7. Na verdade, começa agora a luta jurídica relativamente aos efeitos que os factos que Richard McLaren apurou. Desde aferir a possibilidade de existirem sanções disciplinares aplicadas pelas federações, de potenciais recursos dessas sanções no Tribunal Arbitral du Sport ou, posteriormente, de acções de impugnação da sentença arbitral perante o Tribunal Federal Suíço, os conflitos jurídicos estão longe de terminar com o relatório McLaren.

Este é um ponto muito importante a ser retido: decorreram vários anos desde o apuramento do resultado de competições internacionais muito relevantes, como por exemplo, os Jogos Olímpicos de Londres ou de Sochi. Todos esses resultados, quando envolvam atletas russos, podem agora vir ser alterados na sequência da potencial abertura de procedimentos disciplinares, com as concomitantes consequências nefastas para patrocinadores (de todos os atletas ou mesmo da competição) e para os atletas (mesmo os que não se doparam, mas que concorreram contra os atletas russos) que vêem constantemente a sua posição desportiva afectada. Se numa escala mais pequena esta situação pode ser considerada pouco significante, numa dimensão tão elevada como a potencialmente apresentada pelo relatório de Richard McLaren, os efeitos de sanções disciplinares na competição desportiva podem ser efectivamente devastadores.

8. Esta constante intervenção na competição desportiva pode também descredibilizar a competição.

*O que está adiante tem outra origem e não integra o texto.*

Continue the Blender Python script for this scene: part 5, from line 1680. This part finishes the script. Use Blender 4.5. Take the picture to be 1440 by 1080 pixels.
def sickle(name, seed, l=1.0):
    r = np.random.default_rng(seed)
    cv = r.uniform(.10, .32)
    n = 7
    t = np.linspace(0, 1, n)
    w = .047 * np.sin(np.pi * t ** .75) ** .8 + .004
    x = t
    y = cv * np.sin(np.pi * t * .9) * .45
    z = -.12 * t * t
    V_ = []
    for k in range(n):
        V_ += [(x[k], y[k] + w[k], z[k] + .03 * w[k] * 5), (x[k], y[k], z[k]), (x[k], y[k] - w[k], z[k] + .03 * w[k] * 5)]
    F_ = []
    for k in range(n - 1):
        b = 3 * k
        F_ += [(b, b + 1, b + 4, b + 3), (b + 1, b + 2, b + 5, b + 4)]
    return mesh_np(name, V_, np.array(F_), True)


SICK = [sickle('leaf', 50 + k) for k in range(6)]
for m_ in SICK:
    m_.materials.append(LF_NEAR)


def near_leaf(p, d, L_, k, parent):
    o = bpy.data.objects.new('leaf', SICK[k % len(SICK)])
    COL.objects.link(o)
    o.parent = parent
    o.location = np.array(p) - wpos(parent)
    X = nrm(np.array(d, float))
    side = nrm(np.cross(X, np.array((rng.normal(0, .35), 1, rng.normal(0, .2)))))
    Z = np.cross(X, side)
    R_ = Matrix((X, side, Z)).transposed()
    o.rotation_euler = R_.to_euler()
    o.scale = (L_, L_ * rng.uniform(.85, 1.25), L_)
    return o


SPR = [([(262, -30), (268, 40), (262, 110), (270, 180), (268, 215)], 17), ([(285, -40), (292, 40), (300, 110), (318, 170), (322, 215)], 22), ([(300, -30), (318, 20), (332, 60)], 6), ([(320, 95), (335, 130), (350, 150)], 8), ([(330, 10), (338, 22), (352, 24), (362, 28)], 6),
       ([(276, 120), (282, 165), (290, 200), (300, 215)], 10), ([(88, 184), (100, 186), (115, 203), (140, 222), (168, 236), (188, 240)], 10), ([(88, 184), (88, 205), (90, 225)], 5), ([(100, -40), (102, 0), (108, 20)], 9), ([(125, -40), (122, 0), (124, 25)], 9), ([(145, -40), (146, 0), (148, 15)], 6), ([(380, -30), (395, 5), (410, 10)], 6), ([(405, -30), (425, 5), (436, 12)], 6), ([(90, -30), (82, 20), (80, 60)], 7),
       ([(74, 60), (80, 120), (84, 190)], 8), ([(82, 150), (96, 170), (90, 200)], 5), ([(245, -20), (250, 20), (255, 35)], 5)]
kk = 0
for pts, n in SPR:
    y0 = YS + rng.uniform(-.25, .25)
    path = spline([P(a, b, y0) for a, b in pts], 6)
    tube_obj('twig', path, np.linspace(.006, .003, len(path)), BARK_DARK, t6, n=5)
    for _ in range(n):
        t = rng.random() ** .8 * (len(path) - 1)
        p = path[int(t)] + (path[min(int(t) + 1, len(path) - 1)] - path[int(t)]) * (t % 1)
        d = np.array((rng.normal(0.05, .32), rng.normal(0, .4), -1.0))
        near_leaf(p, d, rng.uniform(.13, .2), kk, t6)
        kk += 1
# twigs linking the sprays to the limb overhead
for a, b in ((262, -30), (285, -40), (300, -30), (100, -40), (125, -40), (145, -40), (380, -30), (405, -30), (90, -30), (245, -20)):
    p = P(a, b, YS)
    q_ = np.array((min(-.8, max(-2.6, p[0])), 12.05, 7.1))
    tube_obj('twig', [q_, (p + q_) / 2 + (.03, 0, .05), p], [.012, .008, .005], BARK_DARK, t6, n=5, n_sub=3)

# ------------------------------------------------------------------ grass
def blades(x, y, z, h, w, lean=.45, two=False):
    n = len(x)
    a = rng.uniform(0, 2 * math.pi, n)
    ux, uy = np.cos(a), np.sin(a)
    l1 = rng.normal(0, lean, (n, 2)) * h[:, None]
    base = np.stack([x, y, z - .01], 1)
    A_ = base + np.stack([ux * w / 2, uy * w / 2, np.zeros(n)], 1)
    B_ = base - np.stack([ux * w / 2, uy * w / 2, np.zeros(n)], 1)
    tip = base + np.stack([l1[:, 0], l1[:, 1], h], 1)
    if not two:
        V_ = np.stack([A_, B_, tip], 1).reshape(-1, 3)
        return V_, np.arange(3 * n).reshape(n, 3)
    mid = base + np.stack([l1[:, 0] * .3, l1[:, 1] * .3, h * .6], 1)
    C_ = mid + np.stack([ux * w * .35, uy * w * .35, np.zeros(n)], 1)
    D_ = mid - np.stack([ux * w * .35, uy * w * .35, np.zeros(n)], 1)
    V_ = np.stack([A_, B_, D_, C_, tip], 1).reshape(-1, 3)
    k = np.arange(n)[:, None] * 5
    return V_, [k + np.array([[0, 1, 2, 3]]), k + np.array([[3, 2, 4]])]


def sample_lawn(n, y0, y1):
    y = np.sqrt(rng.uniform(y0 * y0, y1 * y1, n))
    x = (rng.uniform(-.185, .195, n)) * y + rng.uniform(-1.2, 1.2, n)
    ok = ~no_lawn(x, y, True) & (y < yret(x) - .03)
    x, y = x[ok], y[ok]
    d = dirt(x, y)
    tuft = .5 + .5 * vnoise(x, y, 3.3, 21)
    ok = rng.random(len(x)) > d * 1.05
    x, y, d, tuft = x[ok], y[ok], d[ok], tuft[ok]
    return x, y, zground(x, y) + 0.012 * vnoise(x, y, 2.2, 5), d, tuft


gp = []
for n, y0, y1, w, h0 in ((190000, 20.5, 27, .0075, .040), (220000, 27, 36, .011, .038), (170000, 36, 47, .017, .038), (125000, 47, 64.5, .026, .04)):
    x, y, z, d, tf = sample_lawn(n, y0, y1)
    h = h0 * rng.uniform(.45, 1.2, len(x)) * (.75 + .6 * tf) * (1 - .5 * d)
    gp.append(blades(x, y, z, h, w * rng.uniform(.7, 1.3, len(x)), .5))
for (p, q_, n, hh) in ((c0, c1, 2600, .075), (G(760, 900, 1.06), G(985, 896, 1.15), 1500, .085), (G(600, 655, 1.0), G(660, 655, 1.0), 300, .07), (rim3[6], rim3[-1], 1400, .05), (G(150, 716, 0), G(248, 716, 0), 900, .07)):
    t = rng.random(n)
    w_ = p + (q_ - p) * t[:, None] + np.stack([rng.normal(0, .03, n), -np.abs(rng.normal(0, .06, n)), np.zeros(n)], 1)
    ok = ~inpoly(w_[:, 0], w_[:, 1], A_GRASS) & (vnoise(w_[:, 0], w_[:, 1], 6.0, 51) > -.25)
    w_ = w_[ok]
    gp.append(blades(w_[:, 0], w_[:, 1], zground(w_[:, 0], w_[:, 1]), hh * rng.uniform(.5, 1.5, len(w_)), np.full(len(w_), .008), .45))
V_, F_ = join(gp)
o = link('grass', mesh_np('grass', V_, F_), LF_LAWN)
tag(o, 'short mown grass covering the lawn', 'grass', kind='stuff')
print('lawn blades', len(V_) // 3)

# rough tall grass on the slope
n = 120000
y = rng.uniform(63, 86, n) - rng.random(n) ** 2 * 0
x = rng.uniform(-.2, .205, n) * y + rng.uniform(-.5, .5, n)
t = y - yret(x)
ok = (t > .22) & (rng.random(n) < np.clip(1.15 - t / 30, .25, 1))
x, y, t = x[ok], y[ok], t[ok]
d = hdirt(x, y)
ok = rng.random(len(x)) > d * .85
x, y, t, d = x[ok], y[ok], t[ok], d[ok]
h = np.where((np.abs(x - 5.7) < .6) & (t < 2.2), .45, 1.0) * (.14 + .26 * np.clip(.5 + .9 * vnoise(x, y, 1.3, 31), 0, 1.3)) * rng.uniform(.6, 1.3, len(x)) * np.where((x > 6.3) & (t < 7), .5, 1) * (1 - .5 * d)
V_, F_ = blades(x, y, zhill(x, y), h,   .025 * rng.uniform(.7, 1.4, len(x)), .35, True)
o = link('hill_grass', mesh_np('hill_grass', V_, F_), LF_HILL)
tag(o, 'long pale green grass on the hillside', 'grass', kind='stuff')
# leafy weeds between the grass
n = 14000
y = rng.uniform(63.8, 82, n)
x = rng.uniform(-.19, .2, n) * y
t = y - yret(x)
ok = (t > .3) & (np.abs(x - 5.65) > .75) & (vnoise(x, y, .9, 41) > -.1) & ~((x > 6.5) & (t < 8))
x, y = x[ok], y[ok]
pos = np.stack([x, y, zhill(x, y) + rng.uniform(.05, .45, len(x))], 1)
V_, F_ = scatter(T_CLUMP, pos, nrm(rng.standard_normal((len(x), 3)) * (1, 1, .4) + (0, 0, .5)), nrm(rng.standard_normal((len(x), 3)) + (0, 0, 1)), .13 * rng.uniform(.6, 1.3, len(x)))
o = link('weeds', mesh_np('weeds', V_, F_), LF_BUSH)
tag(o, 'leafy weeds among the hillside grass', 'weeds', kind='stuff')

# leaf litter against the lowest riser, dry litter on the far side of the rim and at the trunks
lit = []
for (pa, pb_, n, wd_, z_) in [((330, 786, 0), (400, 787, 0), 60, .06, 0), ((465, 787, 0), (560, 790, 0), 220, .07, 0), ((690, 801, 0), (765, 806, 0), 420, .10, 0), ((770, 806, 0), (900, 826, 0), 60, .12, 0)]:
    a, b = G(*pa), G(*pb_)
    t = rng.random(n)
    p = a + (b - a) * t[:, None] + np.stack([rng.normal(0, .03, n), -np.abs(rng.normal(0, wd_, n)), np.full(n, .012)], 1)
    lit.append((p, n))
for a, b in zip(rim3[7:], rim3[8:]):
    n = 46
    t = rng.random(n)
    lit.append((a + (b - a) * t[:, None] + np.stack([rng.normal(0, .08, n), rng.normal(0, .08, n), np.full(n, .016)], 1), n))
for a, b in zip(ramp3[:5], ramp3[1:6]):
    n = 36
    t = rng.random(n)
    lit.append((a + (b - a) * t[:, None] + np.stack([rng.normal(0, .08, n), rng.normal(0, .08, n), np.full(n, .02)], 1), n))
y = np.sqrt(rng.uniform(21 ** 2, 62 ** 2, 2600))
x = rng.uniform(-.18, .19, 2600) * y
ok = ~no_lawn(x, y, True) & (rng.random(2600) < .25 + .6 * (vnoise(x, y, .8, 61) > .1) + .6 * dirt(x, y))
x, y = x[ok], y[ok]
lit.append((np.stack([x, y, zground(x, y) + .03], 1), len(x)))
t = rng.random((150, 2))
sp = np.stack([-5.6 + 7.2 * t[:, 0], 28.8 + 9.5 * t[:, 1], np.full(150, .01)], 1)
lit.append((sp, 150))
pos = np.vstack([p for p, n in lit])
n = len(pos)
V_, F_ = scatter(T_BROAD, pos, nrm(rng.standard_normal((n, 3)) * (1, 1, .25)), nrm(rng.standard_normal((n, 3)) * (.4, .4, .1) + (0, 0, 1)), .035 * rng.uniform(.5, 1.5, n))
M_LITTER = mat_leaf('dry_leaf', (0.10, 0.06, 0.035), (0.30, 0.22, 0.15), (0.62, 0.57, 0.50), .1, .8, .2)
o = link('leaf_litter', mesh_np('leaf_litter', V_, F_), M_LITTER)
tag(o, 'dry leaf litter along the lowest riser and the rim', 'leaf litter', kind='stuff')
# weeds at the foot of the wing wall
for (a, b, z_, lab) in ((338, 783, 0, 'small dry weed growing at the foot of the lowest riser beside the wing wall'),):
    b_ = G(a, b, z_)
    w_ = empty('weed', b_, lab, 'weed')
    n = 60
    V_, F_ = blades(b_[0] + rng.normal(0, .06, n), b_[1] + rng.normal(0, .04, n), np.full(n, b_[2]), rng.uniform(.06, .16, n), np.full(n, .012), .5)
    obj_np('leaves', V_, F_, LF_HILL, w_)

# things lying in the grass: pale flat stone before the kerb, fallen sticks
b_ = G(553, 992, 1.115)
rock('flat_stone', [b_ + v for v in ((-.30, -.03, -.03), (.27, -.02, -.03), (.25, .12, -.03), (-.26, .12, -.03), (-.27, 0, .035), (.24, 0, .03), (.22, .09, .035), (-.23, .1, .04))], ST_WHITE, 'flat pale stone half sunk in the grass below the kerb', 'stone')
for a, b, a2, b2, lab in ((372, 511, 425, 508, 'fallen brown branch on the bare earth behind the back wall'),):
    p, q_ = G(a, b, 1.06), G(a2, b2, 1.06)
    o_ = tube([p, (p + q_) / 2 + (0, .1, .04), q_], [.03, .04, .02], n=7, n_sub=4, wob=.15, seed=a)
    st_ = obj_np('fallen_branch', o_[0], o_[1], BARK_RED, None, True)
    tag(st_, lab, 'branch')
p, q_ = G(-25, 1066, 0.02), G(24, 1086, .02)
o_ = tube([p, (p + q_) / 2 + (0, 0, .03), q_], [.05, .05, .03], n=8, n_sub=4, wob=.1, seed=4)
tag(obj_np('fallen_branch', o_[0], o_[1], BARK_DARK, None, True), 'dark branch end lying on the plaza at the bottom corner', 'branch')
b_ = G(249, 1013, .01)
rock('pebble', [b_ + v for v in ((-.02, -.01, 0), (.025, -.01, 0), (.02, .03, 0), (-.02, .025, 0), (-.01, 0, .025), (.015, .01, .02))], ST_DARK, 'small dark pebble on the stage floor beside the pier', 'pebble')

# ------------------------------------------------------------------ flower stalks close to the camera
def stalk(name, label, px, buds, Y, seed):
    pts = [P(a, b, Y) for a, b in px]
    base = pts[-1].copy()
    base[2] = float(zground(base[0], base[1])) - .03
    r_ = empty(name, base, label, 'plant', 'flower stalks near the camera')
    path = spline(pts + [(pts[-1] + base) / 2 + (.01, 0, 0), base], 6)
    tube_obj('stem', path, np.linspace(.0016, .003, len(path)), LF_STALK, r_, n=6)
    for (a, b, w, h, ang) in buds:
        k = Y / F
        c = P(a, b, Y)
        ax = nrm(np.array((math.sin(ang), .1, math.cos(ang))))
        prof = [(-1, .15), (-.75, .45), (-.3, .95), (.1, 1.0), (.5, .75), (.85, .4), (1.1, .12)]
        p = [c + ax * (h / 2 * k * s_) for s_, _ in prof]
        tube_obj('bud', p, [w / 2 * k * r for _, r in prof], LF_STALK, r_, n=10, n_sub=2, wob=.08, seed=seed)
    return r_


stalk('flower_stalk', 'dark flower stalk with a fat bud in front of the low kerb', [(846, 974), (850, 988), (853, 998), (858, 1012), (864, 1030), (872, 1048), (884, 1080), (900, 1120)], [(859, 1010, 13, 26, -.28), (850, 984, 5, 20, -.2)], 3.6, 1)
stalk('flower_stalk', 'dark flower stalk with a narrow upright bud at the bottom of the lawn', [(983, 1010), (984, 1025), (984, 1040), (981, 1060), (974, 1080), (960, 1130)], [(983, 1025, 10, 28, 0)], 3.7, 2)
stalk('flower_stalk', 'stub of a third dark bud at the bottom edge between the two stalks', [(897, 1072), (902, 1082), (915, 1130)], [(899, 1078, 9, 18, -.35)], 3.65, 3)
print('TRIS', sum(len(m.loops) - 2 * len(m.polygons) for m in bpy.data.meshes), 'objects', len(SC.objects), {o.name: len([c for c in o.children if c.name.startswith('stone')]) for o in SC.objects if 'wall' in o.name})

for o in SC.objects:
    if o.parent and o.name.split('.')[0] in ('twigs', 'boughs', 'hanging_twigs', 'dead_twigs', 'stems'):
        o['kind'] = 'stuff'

Uma última observação merece, em particular, a circunstância de não nos podermos esquecer que a Rússia vai ser a organizadora do Campeonato do Mundo de Futebol de 2018. Quais as consequências que poderá vir a ter este escândalo para essa organização? Sem escrutinarmos os possíveis efeitos jurídicos, podemos, desde logo, afirmar que terá muito provavelmente efeitos económicos relevantes em virtude da possível falta de confiança dos patrocinadores.